図10(a)および図10(b)に示す例では、グループ領域C1(人物)において第1の被写体評価値が最大となり、グループ領域B(窓)において背景評価値が最大となる。そして、これら第1の被写体評価値および背景評価値がそれぞれ被写体評価閾値および背景評価閾値以上であれば逆光シーンであると判別される。
続いて、前述したように、逆光シーンであると判別されると、第1の領域抽出部104は第1の被写体評価値が最も高いグループ領域C1(人物)を抽出領域とする。つまり、逆光シーンと判別されると、第1の領域抽出部104は適切に被写体が存在する可能性の高い領域を抽出することができる。
図5に関連して説明したように、第2の領域抽出部105では領域分割と背景領域の除外を行う。図9(c)示す領域分割結果では、グループ領域Dは、図9(a)に示す壁903に対応する領域であり、グループ領域Eは、図9(a)に示す窓902に対応する領域である。そして、グループ領域Fは、図10(a)に示す人物901に対応する領域である。図5で説明した背景領域の除外処理によって、ここではグループ領域E(窓)とグループ領域F(人物)とが残る。続いて、第2の領域抽出部105は前述のようにして第2の被写体評価値を求める。
図10(c)に示す第2の被写体評価値を求める際には、位置評価値、面積評価値、および形状評価が加算される。図示の例では、グループ領域E(窓)の第2の被写体評価値は280であり、グループ領域F(人物)の第2の被写体評価値は140である。
第2の領域抽出部105は第2の被写体評価値が最も高いグループ領域を抽出するので、図10(c)に示す例では、グループ領域B(窓)を抽出領域とする。つまり、図9に示したような撮影シーンにおいては、第2の領域抽出部105は被写体領域(人物領域)ではない領域を抽出してしまう。
続いて、被写体領域決定部106は、シーン判別部103によるシーン判別結果と第1および第2の領域抽出部104および105の領域抽出結果とに応じて、被写体領域を決定する。
シーン判別部103によって撮影シーンが逆光シーンであると判別されているので、ここでは、被写体領域決定部106は、第1領域抽出部104の抽出領域、つまり、図9(b)に示すグループ領域C1(人物)を被写体領域として決定することになる。
以上のように、本発明の実施の形態によれば、撮影シーンが所定のシーン(例えば、逆光シーン)であると判別されると、シーン判別に用いた項目に基づいて被写体領域を決定するようにしたので、撮影シーンに応じて精度よく被写体領域を決定することができる。
以上、本発明について実施の形態に基づいて説明したが、本発明は、これらの実施の形態に限定されるものではなく、この発明の要旨を逸脱しない範囲の様々な形態も本発明に含まれる。
例えば、シーン判別部103でスポットライトシーンなどを判別した場合にも適用できる。
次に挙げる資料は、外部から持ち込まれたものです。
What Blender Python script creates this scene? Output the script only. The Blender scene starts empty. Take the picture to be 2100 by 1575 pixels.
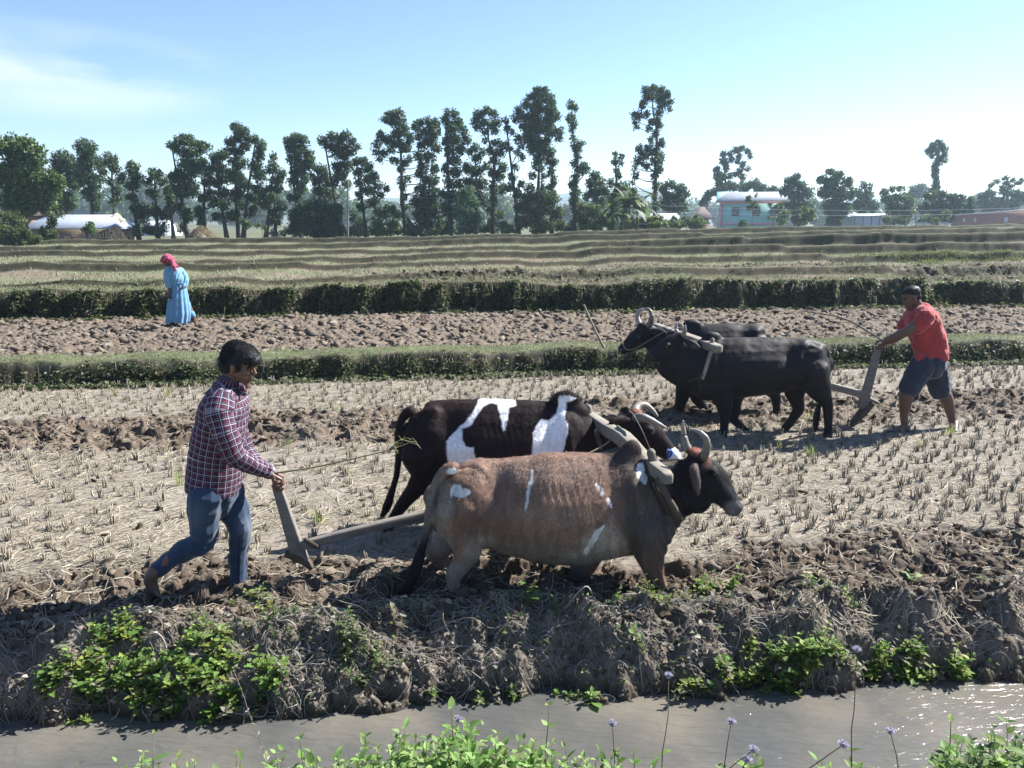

この際は、画像の中心近傍の輝度値が所定値より高く、そして、中心から周辺に向かう輝度値の傾きがなだらかに単調減少するという条件を用いて、グループ領域がスポットシーンであるか否かを判別する。
シーン判別部103によって撮影シーンがスポットライトシーンであると判別されると、第1の領域抽出部104は、輝度値が所定値より高く、周辺に向かう輝度値の傾きがなだらかに単調減少するという判定条件を用いて、スポットライト領域を抽出する。スポットライトシーンにおいては、被写体に対してスポットライトが当てられている可能性が高く、前述のように抽出したスポットライト領域に被写体が存在する可能性が高い。
そのため、このようにすれば、撮影シーンがスポットライトシーンである場合でも、当該シーンに応じて精度よく被写体領域を決定することができる。
また、上記の実施の形態の機能を制御方法として、この制御方法を撮像装置に実行させるようにすればよい。また、上述の実施の形態の機能を有するプログラムを制御プログラムとして、この制御プログラムを撮像装置が備えるコンピュータに実行させるようにしてもよい。なお、制御プログラムは、例えば、コンピュータに読み取り可能な記録媒体に記録される。
この際、制御方法および制御プログラムの各々は、少なくともシーン判別ステップ、第1の領域抽出ステップ、第2の領域抽出ステップ、および被写体領域決定ステップを有することになる。
また、本発明は、以下の処理を実行することによっても実現される。即ち、上述した実施形態の機能を実現するソフトウェア(プログラム)を、ネットワーク又は各種記録媒体を介してシステム或いは装置に供給し、そのシステム或いは装置のコンピュータ(またはCPUやMPU等)がプログラムを読み出して実行する処理である。